--- BEGIN Data for processing ---

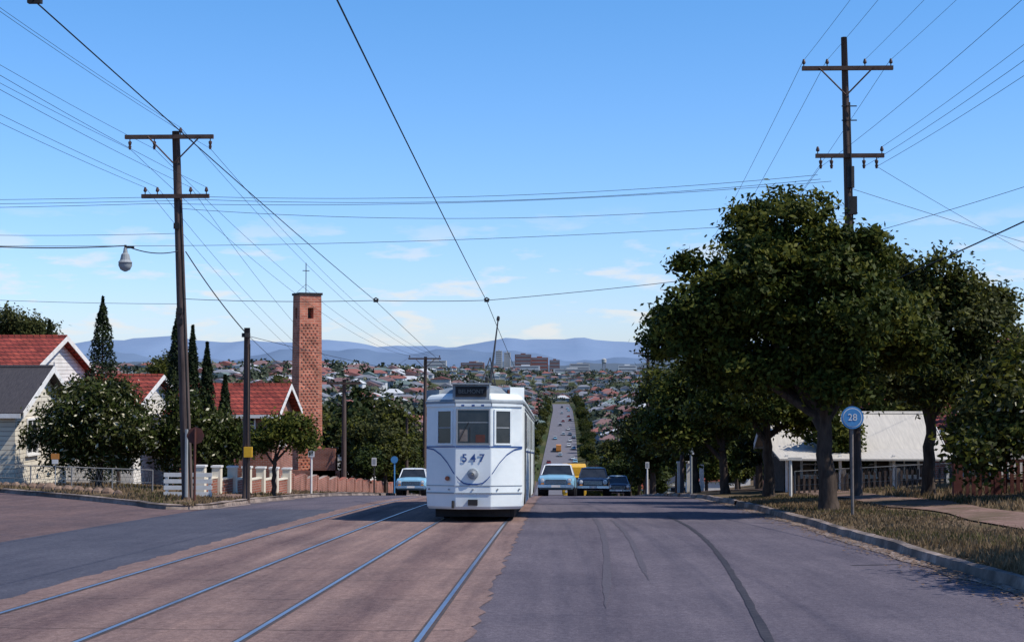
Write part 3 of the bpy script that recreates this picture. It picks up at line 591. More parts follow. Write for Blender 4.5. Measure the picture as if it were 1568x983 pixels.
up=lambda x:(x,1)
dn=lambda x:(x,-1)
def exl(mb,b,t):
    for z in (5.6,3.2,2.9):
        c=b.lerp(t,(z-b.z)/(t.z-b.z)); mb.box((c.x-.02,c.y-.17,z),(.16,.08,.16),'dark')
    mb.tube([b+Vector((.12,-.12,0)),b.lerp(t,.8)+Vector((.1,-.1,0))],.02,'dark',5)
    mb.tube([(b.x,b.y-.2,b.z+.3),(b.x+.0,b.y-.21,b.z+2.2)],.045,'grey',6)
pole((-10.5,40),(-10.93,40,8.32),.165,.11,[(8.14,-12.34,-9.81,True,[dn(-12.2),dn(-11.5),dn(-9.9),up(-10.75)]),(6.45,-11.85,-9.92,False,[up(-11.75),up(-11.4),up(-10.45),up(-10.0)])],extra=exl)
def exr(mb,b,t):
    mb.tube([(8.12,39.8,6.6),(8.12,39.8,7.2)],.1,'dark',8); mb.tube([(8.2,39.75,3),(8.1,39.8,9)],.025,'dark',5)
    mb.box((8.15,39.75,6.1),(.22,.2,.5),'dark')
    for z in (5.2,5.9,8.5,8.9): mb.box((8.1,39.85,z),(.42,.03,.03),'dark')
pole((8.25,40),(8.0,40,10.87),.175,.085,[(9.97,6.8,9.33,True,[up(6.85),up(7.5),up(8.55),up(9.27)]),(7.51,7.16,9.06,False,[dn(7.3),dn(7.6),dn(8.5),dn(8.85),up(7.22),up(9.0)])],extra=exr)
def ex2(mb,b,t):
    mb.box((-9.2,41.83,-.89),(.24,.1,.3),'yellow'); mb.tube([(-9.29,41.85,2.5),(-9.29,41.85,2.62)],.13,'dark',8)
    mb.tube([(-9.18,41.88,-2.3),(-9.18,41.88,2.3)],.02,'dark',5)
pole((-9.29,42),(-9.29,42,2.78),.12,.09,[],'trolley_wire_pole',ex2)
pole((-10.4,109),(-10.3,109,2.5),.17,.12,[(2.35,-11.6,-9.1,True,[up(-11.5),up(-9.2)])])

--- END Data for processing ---
--- BEGIN Data for processing ---

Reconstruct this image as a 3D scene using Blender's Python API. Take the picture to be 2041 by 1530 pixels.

--- END Data for processing ---
--- BEGIN Data for processing ---

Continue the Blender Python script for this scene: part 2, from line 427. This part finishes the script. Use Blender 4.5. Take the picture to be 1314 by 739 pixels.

--- END Data for processing ---

▸ Instructions to follow: Tell how many lines hold the string "Take", giving the number and nothing else.

▸ Exercise answer: 2